The latest Monday Discussion Group opened with Malcolm Gardner posing a stark question: is the temporary accommodation crisis mainly a housing supply problem or a financial systems problem? The answer from the panel was clear. It is both, and councils are being left to manage the consequences of failures far beyond their control.
Kirsty Brooksmith argued that the crisis is rooted in a mixture of subsidy pressures, supported accommodation complexities and a basic lack of suitable housing. She said councils are still not joined up enough internally and too often respond in fragments rather than with a whole system approach. Laura Bessell agreed, saying housing and revenues and benefits often view the same problem from entirely different angles. In her view, housing colleagues do not always understand the finance implications, while finance staff do not always fully grasp the housing reality. She also warned that the cost of poor national coordination between MHCLG and DWP ultimately falls on the council taxpayer.
Tom Clark said the very existence of temporary accommodation proves there is a housing problem, but he also stressed that it is a financial problem for councils dealing with subsidy loss. He suggested the issue demands closer collaboration across housing, finance and neighbourhood services. Rachael pushed the argument further, describing temporary accommodation as the downstream result of long-term national policy. Her blunt formula was that right to buy, buy to let and welfare reform have combined to create the present crisis. In her view, local government is being expected to fix problems created nationally.
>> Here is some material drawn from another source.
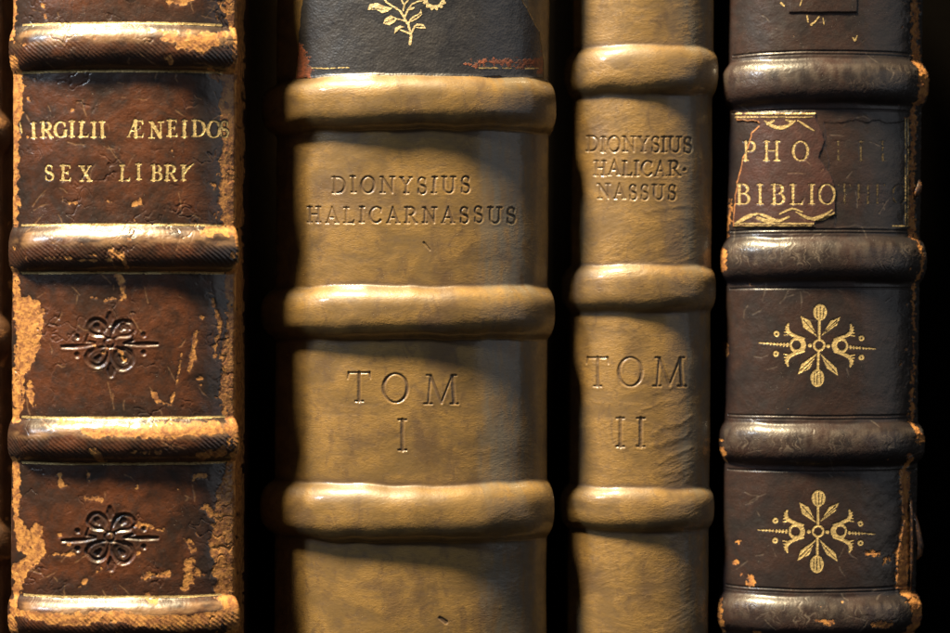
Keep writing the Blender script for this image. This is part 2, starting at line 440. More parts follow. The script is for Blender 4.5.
        for a, b_, nm in ((xl + 1.5, xl + 1.5 + board, 'front_board'), (xr - 1.5 - board, xr - 1.5, 'back_board')):
            o = box_mesh(nm, a, b_, s.dend + 20, s.dend + bdepth, YT - 3, YB - .5, s.mat, s.base, s.root, 4)
            sh = s.lean
            for v in o.data.vertices:
                yy = CY - (v.co.z + s.base[2]) / S
                v.co.x += -sh * (yy - CY) / 633.0 * S
    def foil(s, name, fn, mat, x0, x1, y0, y1, parent, lift=.28, sub=3, lab=None):
        """thin foil following the leather where fn(X, Y, A, Yw) < 0"""
        rr = np.where((s.Y[:, s.nc // 2] > y0 - 8) & (s.Y[:, s.nc // 2] < y1 + 8))[0]
        cc = np.where((s.X[s.nr // 2] > x0 - 12) & (s.X[s.nr // 2] < x1 + 12) & (np.abs(s.cols) < s.ds))[0]
        r0, r1, c0, c1 = rr[0], rr[-1], cc[0], cc[-1]
        ri = np.linspace(r0, r1, (r1 - r0) * sub + 1); ci = np.linspace(c0, c1, (c1 - c0) * sub + 1)
        def ip(a):
            a = a[r0:r1 + 1, c0:c1 + 1]
            i = np.clip(np.floor(ri - r0).astype(int), 0, r1 - r0 - 1); fi = (ri - r0 - i)
            j = np.clip(np.floor(ci - c0).astype(int), 0, c1 - c0 - 1); fj = (ci - c0 - j)
            if a.ndim == 3: fi = fi[:, None, None]; fj = fj[None, :, None]
            else: fi = fi[:, None]; fj = fj[None, :]
            t = a[i] * (1 - fi) + a[i + 1] * fi
            return t[:, j] * (1 - fj) + t[:, j + 1] * fj
        X, Y, A, Yw, P, N, sf = map(ip, (s.X, s.Y, s.A, s.Yw, s.P, s.N, s.surf))
        N = N / np.linalg.norm(N, axis=-1, keepdims=True)
        P = P + N * lift * S
        v = fn(X, Y, A, Yw)
        v[(X < x0) | (X > x1)] = 9
        keep = s.cell(v) < 0
        idx = np.arange(v.size).reshape(v.shape)
        F = np.stack([idx[:-1, :-1], idx[1:, :-1], idx[1:, 1:], idx[:-1, 1:]], -1)[keep]
        o = grid_mesh(name, P.reshape(-1, 3), N.reshape(-1, 3), F, {'surf': sf.reshape(-1, 3)}, mat, s.base, parent)
        if o and lab: o['label'] = lab
        return o
    def press(s, strokes, depth, pid, name, mat, soft=.8, parent=0, lab=None, rim=.1, dark=.25, uneven=.35):
        d = sdf_strokes(s.X, s.Y, strokes)
        m = 1 - ss(-soft, soft * .7, d)
        m = m * (1 - uneven * np.clip(.5 + 1.6 * fbm(s.X, s.Y, 16, oct=3, seed=pid + 300), 0, 1))
        d = d + .35 * fbm(s.X, s.Y, 3, oct=2, seed=pid + 310)
        s.h -= depth * m
        s.h += rim * np.exp(-((d - 1.4) / 1.1) ** 2)
        s.stain = np.maximum(s.stain, dark * m)
        c = (s.cell(d) < .3) & (s.fid == 0)
        s.fid[c] = pid
        s.parts[pid] = (name, mat, parent, lab)

def worn(X, Y, strokes, k=3.0, seed=0, sc=7.0, thin=0):
    return ss(2.2, -2.2, sdf_strokes(X + k * 1.1 * fbm(X, Y, 15, oct=2, seed=seed + 70), Y + k * 1.1 * fbm(X, Y, 13, oct=2, seed=seed + 80), strokes) + k * fbm(X, Y, sc, oct=5, seed=seed, gain=.74) * 2.9 + thin)

def cracks(X, Y, sx, sy, seed, width=.08):
    a = np.abs(fbm(X + 6 * perlin(X / 9, Y / 9, seed + 50), Y + 6 * perlin(X / 9, Y / 9, seed + 51), sx, sy, 3, seed))
    return 1 - ss(0, width, a)

# ================================================================== 1. brown calf, worn
b = Book('antique_book', 'dark brown leather book with worn orange edges and gilt title IRGILII ÆNEIDOS SEX LIBRI', 19, 240, -49, 32, 1.8, 7, 2,
         [(-150, 22), (47.5, 22), (249, 22), (441, 21), (619, 20)], 11.5, M['calf'], group='antique leather books standing in a row')
b.add_bands(fadeR=235, wob=.6, power=2.6, seed=11, foot=5, left=.35)
X, Y, A, Yw = b.X, b.Y, b.A, b.Yw
onb = b.hband > .25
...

Claire Pearce-Crawford brought in the Welsh perspective. She explained that even where rent policy differs, housing providers still face a damaging gap between homelessness and sustainable long-term tenancies. She described how restrictions on recovery action, poor DHP funding and wider welfare changes can drive up arrears while limiting landlords’ ability to act, invest and build. Laura returned to this theme by highlighting the growing number of people with complex needs being placed in unsuitable settings, with temporary accommodation becoming the backstop for wider failures in health, care and support.
Bob Wagstaff said the discussion exposed not just a lack of joined up thinking, but a lack of national thinking full stop. Sean O’Sullivan added that councils are still demarcated internally, with housing and revenues and benefits often pulling in different directions. Paul Howarth agreed that the statistics show the problem worsening and pointed to the absence of any coherent national homelessness strategy.
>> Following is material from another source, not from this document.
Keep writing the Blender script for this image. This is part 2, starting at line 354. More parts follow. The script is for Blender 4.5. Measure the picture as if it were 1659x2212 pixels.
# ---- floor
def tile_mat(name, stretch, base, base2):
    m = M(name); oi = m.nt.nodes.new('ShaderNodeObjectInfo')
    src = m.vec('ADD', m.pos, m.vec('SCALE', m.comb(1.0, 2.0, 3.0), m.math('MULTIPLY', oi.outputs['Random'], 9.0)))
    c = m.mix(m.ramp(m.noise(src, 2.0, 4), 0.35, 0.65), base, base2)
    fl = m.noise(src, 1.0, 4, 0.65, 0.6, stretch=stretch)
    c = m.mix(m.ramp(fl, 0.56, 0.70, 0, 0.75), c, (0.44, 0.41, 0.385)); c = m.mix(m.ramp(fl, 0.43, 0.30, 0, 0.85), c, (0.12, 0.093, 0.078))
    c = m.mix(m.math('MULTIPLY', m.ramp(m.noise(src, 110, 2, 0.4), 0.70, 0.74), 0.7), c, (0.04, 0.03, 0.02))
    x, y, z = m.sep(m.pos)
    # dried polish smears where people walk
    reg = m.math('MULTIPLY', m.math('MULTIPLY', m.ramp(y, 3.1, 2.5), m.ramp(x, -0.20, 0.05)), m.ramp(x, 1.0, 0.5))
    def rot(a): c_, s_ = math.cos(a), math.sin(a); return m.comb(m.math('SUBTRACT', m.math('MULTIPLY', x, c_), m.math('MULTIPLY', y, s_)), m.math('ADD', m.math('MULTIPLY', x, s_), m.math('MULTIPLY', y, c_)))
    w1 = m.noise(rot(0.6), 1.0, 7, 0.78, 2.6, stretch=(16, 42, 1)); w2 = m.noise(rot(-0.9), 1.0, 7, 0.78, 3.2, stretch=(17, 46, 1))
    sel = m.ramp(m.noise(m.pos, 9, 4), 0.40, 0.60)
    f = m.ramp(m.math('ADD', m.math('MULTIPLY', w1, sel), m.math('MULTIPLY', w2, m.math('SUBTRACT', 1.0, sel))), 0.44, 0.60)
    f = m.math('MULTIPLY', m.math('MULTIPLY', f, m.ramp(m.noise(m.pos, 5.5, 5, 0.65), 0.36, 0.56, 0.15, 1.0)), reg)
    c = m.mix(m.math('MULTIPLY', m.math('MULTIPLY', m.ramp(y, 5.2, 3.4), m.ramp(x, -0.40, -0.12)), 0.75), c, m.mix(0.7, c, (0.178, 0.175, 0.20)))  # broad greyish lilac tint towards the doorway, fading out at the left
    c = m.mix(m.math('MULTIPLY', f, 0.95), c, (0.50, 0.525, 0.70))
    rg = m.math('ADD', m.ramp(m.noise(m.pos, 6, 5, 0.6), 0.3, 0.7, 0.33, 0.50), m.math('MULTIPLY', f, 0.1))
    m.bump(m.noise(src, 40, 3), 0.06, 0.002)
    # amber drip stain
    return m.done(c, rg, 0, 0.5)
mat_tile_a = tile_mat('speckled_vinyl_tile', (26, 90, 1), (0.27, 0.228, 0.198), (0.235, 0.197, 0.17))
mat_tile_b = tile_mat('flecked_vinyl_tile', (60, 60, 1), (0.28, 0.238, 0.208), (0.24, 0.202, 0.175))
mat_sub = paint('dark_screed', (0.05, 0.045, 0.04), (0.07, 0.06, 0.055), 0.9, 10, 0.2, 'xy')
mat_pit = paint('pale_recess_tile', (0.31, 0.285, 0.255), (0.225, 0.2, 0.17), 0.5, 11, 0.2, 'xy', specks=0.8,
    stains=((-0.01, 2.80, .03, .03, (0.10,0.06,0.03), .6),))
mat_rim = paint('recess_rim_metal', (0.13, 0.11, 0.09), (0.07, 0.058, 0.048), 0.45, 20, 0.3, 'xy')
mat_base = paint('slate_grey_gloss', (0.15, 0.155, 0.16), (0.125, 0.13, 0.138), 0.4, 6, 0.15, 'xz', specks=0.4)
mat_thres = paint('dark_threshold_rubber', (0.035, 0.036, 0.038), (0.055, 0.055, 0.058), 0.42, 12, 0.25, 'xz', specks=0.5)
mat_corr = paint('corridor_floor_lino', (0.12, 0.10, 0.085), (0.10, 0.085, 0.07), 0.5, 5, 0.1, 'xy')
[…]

The group then turned to subscription spending and financial assessments. Here the tone shifted slightly, but the underlying message remained the same: simple judgments are risky. Tom Clark and Michael Fisher both argued for case-by-case assessment, noting that what looks discretionary may in fact reflect family need, digital access or a lack of cheaper options. Gareth Morgan and Sean O’Sullivan warned that subscriptions are increasingly hard to cancel and often designed to catch people through free trials and hidden renewals. Roderick Urquhart said this points to the need for practical debt advice, bill reduction support and better financial education. Claire Pearce-Crawford closed the meeting with the line that summed up the whole session: actions have consequences.
The Independent Revenues & Benefits Discussion Group continues to provide a vital forum for expert analysis, shared learning, and open debate at a time of significant policy flux.